British group says anti-gay former Cardinal should apologize

British group says anti-gay former Cardinal should apologize

A Scottish cardinal who stepped down from church leadership after admitting sexual misconduct should apologize to gay people for his years of “vicious and cruel language” about them, Britain’s leading gay-rights group said Monday.

Cardinal Keith O’Brien resigned last week as Britain’s top Roman Catholic cleric after being accused of inappropriate behavior by three priests and a former priest.

O’Brien did not address the allegations directly, but said Sunday that “my sexual conduct has fallen below the standards expected of me as a priest, archbishop and cardinal.”

“To those I have offended, I apologize and ask forgiveness,” he said.

Stonewall Chief Executive Ben Summerskill said Monday that the group noted “with sadness that the cardinal didn’t find it in him to apologize to gay people, their families and friends for the harm his vicious and cruel language caused.”

O’Brien, 74, had been a staunch advocate of church teaching against homosexuality, calling same-sex marriage “a grotesque subversion of a universally accepted human right” and saying that British government plans to legalize same-sex marriage would “shame the United Kingdom in the eyes of the world.”

Last year, Stonewall named O’Brien “Bigot of the Year” for his hard line on homosexuality.

Despite his views on same-sex relationships, O’Brien was long known for his relatively liberal stance on some social issues.

Shortly after he was named cardinal in 2003, O’Brien made an unusual public pledge to defend Roman Catholic Church teaching, having previously suggested there should be more open discussion on issues such as the requirement of celibacy for priests and the church’s ban on contraception.

The cardinal largely kept those views to himself over the next decade, although he reiterated them in an interview with the BBC just before the allegations against him emerged.
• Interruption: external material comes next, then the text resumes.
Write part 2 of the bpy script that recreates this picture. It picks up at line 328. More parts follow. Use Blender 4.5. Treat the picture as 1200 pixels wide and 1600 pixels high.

O’Brien told the broadcaster that he was open to priests marrying and having children.

“The celibacy of the clergy, whether priests should marry – Jesus didn’t say that,” he said in the interview last month. “When I was a young boy, the priest didn’t get married and that was it. I would be very happy if others had the opportunity of considering whether or not they could or should get married.”

Until his resignation, O’Brien had been due to join cardinals from around the world in Rome to choose a successor to Pope Benedict XVI.